すると、同じように住んでいた多くの日本人が、その後のアパート運営の質の劣化を心配し、あっという間に退去して行きました。
突然退去を
何が起こるかわからないこの社会の中で、一人取り残される訳にもいかず、再び転居を模索。近くに格好の新築マンションを見つけました。既にほぼ竣工していたので、第一号入居者となりました。
水や電気のインフラの他にもテレビの国際放送もあって十分な設備が整っています。が、入居して、その一つひとつを見ると問題が…
シャワーの最中にお湯が止まったこともありました。建物の大きなボイラーから各戸に給湯するシステムでしたが、何らかのトラブルがあったのでしょう。
他にも多くの修理、調整が必要な個所を見つけては、フロントに通報することになりました。俺は設備サービス担当員ではないのだけれど…
なんだかんだと約4年間住みましたが、インフラ設備は安定する気配は特には感じられませんでした。
そんなことで、他のマンションに移ることを考え、その旨を管理会社に伝えました。すると「そんなこと言わずに、続けて住んでほしい」と管理会社から請われ、結局、同意の上で賃貸契約を更新しました。
ところが、その約1か月後、突然、退去を求める通知が届きました。ついこの前、懇願されたばかりなのに、一体何が…
説明を求めると、賃貸をやめて全戸分譲にすることになったので、出て貰わなければなりませんと。
「言猶耳に在り」の中での予想だにしない出来事に、あきれてものが言えませんでした。
ストレスの少ない住居
仕事上では大きなストレスを抱え、また緊張を強いられ、やっとの思いで仕事を終え住まいに帰ってきたら、住居でもストレスが待っていた。そんなことでは身体が持ちません。
「如牛負重」との状態からしばしの安らぎを得られる住まいのはずなのですが…
言葉の問題も含め日本とは大きく違う環境の中で生活していると、オフで家に居るときくらいは、ストレスができるだけ少ない住居を選ぶ必要があります。
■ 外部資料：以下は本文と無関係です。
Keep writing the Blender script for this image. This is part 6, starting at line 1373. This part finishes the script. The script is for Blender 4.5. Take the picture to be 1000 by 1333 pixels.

決して家賃の高い高級物件を選ぶのがよいということで無いことはもちろんです。
コストだけではない
「千里の行は足下に始まる」という言葉のように、会社の業績を向上させる第一歩は駐在員の住環境を整えることにあるといえます。
自分が住むのにも関わらず、日本本社の偉い方々と同じようにコストという一面だけで安直に決めてしまうのはのよくないと言えます。
15年間の駐在中の最後の4年間住んだ4か所目のアパートメントが、建物は新しくはありませんが、ホスピタリティが頭抜けていて最も快適でした。日本人の生粋のホテルマンが総経理を務めていたこともあり、非常に安定していたことで充実した生活を送ることができました。
そのお陰もあって、気持よく仕事をすることができ、業績面でも充実の成果を出すことができたことは言うまでもありません。